▸ **Written problem**: Take from the listing each line that has the string "scene".

▸ **Data**:

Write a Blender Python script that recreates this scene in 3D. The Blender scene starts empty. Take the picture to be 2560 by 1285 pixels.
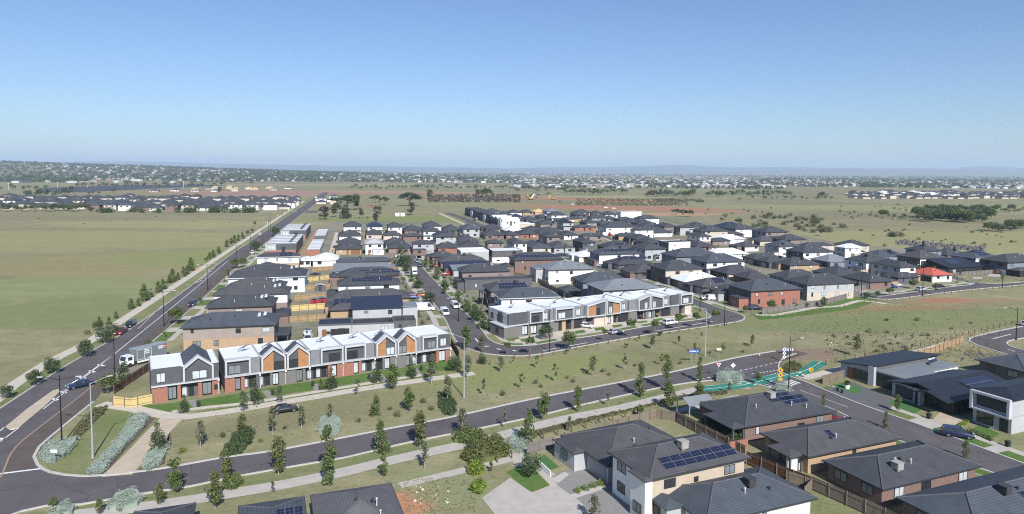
import bpy, bmesh, math, random
from mathutils import Vector, Matrix
RN = random.Random(11)
scene = bpy.context.scene
COL = scene.collection
F, PY0, HC, ROLL = 1707.0, 545.0, 44.0, 0.007
PITCH = math.atan((545.0 - 428.0) / F)
CM = Matrix.Rotation(math.pi / 2 - PITCH, 3, 'X') @ Matrix.Rotation(ROLL, 3, 'Z')
CMT = CM.transposed()
CAM = Vector((0, 0, HC))

def P(u, v, z=0.0):
    "photo pixel -> point of the ground (or of a level z)"
    d = CM @ Vector(((u - 1280) / F, -(v - PY0) / F, -1))
    t = (z - HC) / d.z
    return Vector((d.x * t, d.y * t, z))

def proj(p):
    q = CMT @ (Vector(p) - CAM)
    return 1280 + F * q.x / -q.z, PY0 - F * q.y / -q.z

def axes(g):
    a = math.radians(g)
    return Vector((math.cos(a), math.sin(a), 0)), Vector((-math.sin(a), math.cos(a), 0))

def reach(A, ax, u, lo=-80, hi=120):
    "distance along ax from A at which the point is seen at column u"
    for _ in range(40):
        m = (lo + hi) / 2
        if proj(A + ax * m)[0] < u: lo = m
        else: hi = m
    return (lo + hi) / 2

# ------------------------------------------------------------------ materials
MATS = {}
def new_mat(name):
    m = bpy.data.materials.new(name); m.use_nodes = True
    nt = m.node_tree; b = nt.nodes['Principled BSDF']
    return m, nt, b
def N(nt, typ, **kw):
    n = nt.nodes.new(typ)
    for k, v in kw.items():
        if k.startswith('i_'):
            key = k[2:]
            n.inputs[int(key) if key.isdigit() else key].default_value = v
        else: setattr(n, k, v)
    return n
def rgba(c): return (c[0], c[1], c[2], 1)
def mixc(nt, fac, a, b, mode='MIX'):
    n = N(nt, 'ShaderNodeMix', data_type='RGBA', blend_type=mode)
    for s, x in ((0, fac), (6, a), (7, b)):
        if hasattr(x, 'node'): nt.links.new(x, n.inputs[s])
        elif s == 0: n.inputs[0].default_value = x
        else: n.inputs[s].default_value = rgba(x)
    return n.outputs[2]
def noise(nt, vec, scale, detail=3, rough=.55, dist=0):
    n = N(nt, 'ShaderNodeTexNoise'); n.inputs['Scale'].default_value = scale
    n.inputs['Detail'].default_value = detail; n.inputs['Roughness'].default_value = rough
    n.inputs['Distortion'].default_value = dist
    nt.links.new(vec, n.inputs['Vector']); return n.outputs[0]
def ramp(nt, fac, a, b):
    n = N(nt, 'ShaderNodeMapRange', clamp=True)
    n.inputs[1].default_value = a; n.inputs[2].default_value = b
    nt.links.new(fac, n.inputs[0]); return n.outputs[0]
def mth(nt, op, a, b=None):
    n = N(nt, 'ShaderNodeMath', operation=op)
    for i, x in ((0, a), (1, b)):
        if x is None: continue
        if hasattr(x, 'node'): nt.links.new(x, n.inputs[i])
        else: n.inputs[i].default_value = x
    return n.outputs[0]
def bump(nt, b, h, strength, dist=.05):
    n = N(nt, 'ShaderNodeBump'); n.inputs['Strength'].default_value = strength; n.inputs['Distance'].default_value = dist
    nt.links.new(h, n.inputs['Height']); nt.links.new(n.outputs[0], b.inputs['Normal'])

def M(name, col=None, rough=.8, var=.18, scale=1.2, metal=0.0, kind='plain', spec=.35, col2=None):
    if name in MATS: return MATS[name]
    m, nt, b = new_mat(name)
    MATS[name] = m
    tc = N(nt, 'ShaderNodeTexCoord'); obj = tc.outputs['Object']
    lo = [c * (1 - var) for c in col]; hi = [min(1, c * (1 + var)) for c in col]
    n1 = noise(nt, obj, scale, 4)
    c = mixc(nt, ramp(nt, n1, .3, .7), lo, hi)
    if kind == 'brick':
        sx = N(nt, 'ShaderNodeSeparateXYZ'); nt.links.new(obj, sx.inputs[0])
        cx = N(nt, 'ShaderNodeCombineXYZ')
        nt.links.new(mth(nt, 'ADD', sx.outputs[0], sx.outputs[1]), cx.inputs[0]); nt.links.new(sx.outputs[2], cx.inputs[1])
        br = N(nt, 'ShaderNodeTexBrick'); br.inputs['Scale'].default_value = 1
        br.inputs['Brick Width'].default_value = .25; br.inputs['Row Height'].default_value = .09
        br.inputs['Mortar Size'].default_value = .008
        nt.links.new(cx.outputs[0], br.inputs['Vector'])
        nt.links.new(c, br.inputs['Color1'])
        br.inputs['Color2'].default_value = rgba([x * .72 for x in col]); br.inputs['Mortar'].default_value = rgba([.5 * x + .16 for x in col])
        c = br.outputs[0]
    if kind == 'tile':
        sx = N(nt, 'ShaderNodeSeparateXYZ'); nt.links.new(obj, sx.inputs[0])
        fr = mth(nt, 'FRACT', mth(nt, 'MULTIPLY', sx.outputs[2], 1 / .13))
        lap = ramp(nt, fr, .80, .97)
        c = mixc(nt, lap, c, [x * .42 for x in col])
        n2 = noise(nt, obj, 9, 2)
        c = mixc(nt, ramp(nt, n2, .35, .75), c, mixc(nt, .5, c, hi))
        bump(nt, b, fr, .35, .04)
    if kind == 'seam':
        sx = N(nt, 'ShaderNodeSeparateXYZ'); nt.links.new(obj, sx.inputs[0])
        fr = mth(nt, 'FRACT', mth(nt, 'MULTIPLY', sx.outputs[0], 1 / .45))
        c = mixc(nt, ramp(nt, fr, .86, .95), c, [x * .7 for x in col])
    if kind == 'clad':
        sx = N(nt, 'ShaderNodeSeparateXYZ'); nt.links.new(obj, sx.inputs[0])
        fr = mth(nt, 'FRACT', mth(nt, 'MULTIPLY', sx.outputs[2], 1 / .3))
        c = mixc(nt, ramp(nt, fr, .88, .97), c, [x * .7 for x in col])
    if kind == 'paling':
        sx = N(nt, 'ShaderNodeSeparateXYZ'); nt.links.new(obj, sx.inputs[0])
        fr = mth(nt, 'FRACT', mth(nt, 'MULTIPLY', mth(nt, 'ADD', sx.outputs[0], sx.outputs[1]), 1 / .17))
        c = mixc(nt, ramp(nt, fr, .86, .96), c, [x * .45 for x in col])
    if kind == 'road':
        vo = N(nt, 'ShaderNodeTexVoronoi', feature='DISTANCE_TO_EDGE'); vo.inputs['Scale'].default_value = .09
        wv = N(nt, 'ShaderNodeVectorMath', operation='ADD'); n5 = N(nt, 'ShaderNodeTexNoise'); n5.inputs['Scale'].default_value = .5; nt.links.new(obj, n5.inputs['Vector']); nt.links.new(obj, wv.inputs[0]); nt.links.new(n5.outputs[1], wv.inputs[1]); nt.links.new(wv.outputs[0], vo.inputs['Vector'])
        c = mixc(nt, mth(nt, 'MULTIPLY', ramp(nt, vo.outputs['Distance'], .012, .004), .5), c, [x * .5 for x in col])
        n6 = noise(nt, obj, 2.2, 4, .8); c = mixc(nt, mth(nt, 'MULTIPLY', ramp(nt, n6, .5, .8), .3), c, [x * 1.5 for x in col])
        n7 = noise(nt, obj, .05, 2); c = mixc(nt, mth(nt, 'MULTIPLY', ramp(nt, n7, .45, .65), .3), c, [x * 1.35 for x in col])
    if kind == 'leaf':
        ge = N(nt, 'ShaderNodeNewGeometry')
        c = mixc(nt, ramp(nt, ge.outputs['Random Per Island'], 0, 1), [x * .55 for x in col], col2 or [x * 1.5 for x in col])
    nt.links.new(c, b.inputs['Base Color'])
    b.inputs['Roughness'].default_value = rough; b.inputs['Metallic'].default_value = metal
    b.inputs['Specular IOR Level'].default_value = spec
    return m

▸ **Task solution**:
Write a Blender Python script that recreates this scene in 3D. The Blender scene starts empty. Take the picture to be 2560 by 1285 pixels.
scene = bpy.context.scene
COL = scene.collection